━━━━━ Dataset records ━━━━━

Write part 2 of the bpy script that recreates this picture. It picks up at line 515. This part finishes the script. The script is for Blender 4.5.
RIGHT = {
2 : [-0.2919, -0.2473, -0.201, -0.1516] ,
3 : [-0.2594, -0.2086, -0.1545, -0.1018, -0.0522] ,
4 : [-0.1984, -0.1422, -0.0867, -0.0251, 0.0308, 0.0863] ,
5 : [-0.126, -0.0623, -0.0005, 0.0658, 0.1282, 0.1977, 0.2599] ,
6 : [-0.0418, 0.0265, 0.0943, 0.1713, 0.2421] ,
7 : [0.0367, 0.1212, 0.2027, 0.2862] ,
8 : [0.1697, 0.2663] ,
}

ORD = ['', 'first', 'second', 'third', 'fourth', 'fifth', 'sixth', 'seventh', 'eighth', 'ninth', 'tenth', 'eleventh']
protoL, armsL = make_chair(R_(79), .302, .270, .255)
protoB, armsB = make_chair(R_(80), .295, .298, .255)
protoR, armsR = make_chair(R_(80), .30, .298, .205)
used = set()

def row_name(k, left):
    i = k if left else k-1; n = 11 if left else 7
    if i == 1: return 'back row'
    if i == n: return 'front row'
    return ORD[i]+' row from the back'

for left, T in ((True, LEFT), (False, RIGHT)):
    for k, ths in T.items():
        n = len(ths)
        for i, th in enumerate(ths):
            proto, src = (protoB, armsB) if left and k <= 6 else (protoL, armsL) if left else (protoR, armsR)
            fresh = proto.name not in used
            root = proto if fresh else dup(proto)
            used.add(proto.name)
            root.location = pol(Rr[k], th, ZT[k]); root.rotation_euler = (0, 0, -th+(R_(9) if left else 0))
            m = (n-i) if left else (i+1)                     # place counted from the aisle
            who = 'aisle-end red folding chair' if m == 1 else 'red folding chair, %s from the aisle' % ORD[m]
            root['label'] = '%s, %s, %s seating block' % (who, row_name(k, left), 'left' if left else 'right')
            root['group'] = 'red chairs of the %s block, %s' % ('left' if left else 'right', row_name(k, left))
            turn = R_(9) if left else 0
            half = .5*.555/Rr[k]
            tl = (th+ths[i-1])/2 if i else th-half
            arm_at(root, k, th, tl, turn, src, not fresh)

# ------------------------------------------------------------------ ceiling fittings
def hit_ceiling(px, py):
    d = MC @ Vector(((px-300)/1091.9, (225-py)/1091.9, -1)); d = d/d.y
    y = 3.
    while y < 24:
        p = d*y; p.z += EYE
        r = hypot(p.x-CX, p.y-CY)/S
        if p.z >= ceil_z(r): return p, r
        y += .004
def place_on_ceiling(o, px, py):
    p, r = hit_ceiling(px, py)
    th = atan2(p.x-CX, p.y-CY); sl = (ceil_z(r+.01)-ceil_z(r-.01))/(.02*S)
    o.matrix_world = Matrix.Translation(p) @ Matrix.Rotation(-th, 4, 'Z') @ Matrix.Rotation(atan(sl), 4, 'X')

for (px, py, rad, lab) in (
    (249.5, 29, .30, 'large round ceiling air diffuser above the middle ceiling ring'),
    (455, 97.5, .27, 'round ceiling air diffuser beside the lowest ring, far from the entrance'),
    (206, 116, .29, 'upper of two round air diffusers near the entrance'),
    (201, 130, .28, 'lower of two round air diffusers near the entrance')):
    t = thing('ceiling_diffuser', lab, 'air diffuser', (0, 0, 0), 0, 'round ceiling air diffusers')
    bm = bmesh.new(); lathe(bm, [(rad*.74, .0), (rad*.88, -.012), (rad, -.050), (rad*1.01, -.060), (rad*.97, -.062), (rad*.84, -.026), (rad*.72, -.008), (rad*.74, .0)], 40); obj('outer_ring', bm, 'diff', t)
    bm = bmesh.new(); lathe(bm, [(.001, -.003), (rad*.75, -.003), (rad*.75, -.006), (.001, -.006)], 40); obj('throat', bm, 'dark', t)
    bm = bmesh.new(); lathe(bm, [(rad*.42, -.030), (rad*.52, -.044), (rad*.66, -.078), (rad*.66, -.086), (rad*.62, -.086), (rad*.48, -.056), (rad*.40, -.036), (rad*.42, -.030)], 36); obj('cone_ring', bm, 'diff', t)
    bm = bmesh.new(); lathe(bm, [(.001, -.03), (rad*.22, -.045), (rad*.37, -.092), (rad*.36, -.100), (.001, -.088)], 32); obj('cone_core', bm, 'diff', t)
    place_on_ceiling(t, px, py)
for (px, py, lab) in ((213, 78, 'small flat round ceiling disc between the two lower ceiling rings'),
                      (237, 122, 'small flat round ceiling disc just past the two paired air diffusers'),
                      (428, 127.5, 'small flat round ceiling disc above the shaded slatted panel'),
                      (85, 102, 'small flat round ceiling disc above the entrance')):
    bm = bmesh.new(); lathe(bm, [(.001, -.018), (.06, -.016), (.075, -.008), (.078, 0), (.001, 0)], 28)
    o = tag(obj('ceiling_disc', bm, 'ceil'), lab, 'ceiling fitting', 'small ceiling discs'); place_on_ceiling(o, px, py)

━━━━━
━━━━━ Dataset records ━━━━━

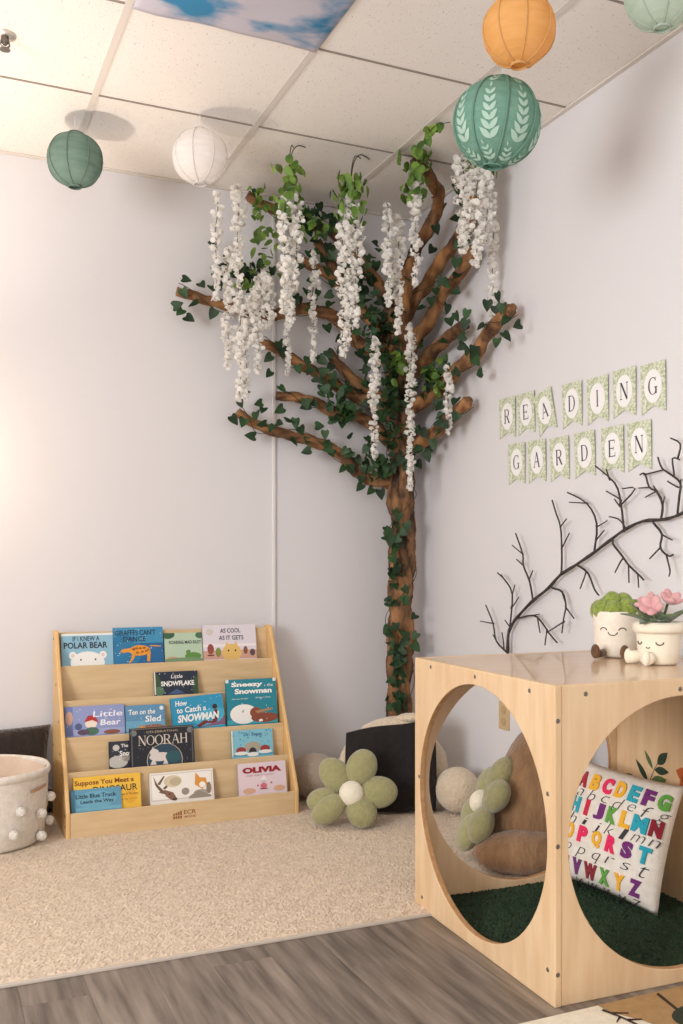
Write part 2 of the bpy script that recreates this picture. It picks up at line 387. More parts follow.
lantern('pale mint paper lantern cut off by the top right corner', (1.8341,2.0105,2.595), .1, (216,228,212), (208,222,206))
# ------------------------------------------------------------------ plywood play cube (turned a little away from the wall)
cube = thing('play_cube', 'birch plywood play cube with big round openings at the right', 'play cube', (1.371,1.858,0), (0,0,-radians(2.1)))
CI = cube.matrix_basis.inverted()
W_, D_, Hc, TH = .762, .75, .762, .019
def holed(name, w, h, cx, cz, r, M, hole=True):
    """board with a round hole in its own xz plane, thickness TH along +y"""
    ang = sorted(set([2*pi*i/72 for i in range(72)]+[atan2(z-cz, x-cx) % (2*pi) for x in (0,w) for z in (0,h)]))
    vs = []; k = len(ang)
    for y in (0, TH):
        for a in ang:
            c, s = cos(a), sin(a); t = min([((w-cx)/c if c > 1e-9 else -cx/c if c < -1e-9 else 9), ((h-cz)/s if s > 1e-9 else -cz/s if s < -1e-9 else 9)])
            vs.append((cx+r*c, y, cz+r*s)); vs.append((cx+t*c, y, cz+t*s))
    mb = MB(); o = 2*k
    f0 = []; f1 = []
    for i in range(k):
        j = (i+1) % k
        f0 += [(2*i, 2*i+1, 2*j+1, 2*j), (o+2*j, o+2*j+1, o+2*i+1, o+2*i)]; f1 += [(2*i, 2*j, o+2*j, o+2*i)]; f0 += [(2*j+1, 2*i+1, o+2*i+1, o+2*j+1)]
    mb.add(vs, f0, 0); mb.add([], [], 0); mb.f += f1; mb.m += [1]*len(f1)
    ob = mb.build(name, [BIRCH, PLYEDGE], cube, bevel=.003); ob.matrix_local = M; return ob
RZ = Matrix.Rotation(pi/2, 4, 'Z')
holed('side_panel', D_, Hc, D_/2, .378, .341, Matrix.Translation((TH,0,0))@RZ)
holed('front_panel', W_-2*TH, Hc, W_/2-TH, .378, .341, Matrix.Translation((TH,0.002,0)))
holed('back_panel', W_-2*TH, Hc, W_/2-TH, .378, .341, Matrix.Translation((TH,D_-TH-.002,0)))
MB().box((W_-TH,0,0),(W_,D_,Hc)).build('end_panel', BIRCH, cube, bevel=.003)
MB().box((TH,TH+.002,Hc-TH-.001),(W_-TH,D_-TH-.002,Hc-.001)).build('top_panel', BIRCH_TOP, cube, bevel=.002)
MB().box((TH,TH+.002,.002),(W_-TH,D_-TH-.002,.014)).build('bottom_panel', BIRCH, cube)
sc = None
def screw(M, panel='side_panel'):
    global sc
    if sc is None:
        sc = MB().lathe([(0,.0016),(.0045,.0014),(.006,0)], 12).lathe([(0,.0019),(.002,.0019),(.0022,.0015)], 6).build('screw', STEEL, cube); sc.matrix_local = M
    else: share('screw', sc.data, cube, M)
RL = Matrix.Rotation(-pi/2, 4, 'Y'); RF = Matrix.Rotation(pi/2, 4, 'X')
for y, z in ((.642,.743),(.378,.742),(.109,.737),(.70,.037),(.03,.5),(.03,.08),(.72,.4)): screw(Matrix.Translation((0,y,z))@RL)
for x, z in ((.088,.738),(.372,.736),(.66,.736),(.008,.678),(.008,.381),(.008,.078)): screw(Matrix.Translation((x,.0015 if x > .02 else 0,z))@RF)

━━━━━
━━━━━ Dataset records ━━━━━

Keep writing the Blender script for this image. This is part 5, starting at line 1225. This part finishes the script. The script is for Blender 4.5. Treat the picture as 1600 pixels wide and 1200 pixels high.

━━━━━

Job:
Copy each line of the records above that carries the word "Write".

Solution to this exercise:
Write part 2 of the bpy script that recreates this picture. It picks up at line 515. This part finishes the script. The script is for Blender 4.5.
Write part 2 of the bpy script that recreates this picture. It picks up at line 387. More parts follow.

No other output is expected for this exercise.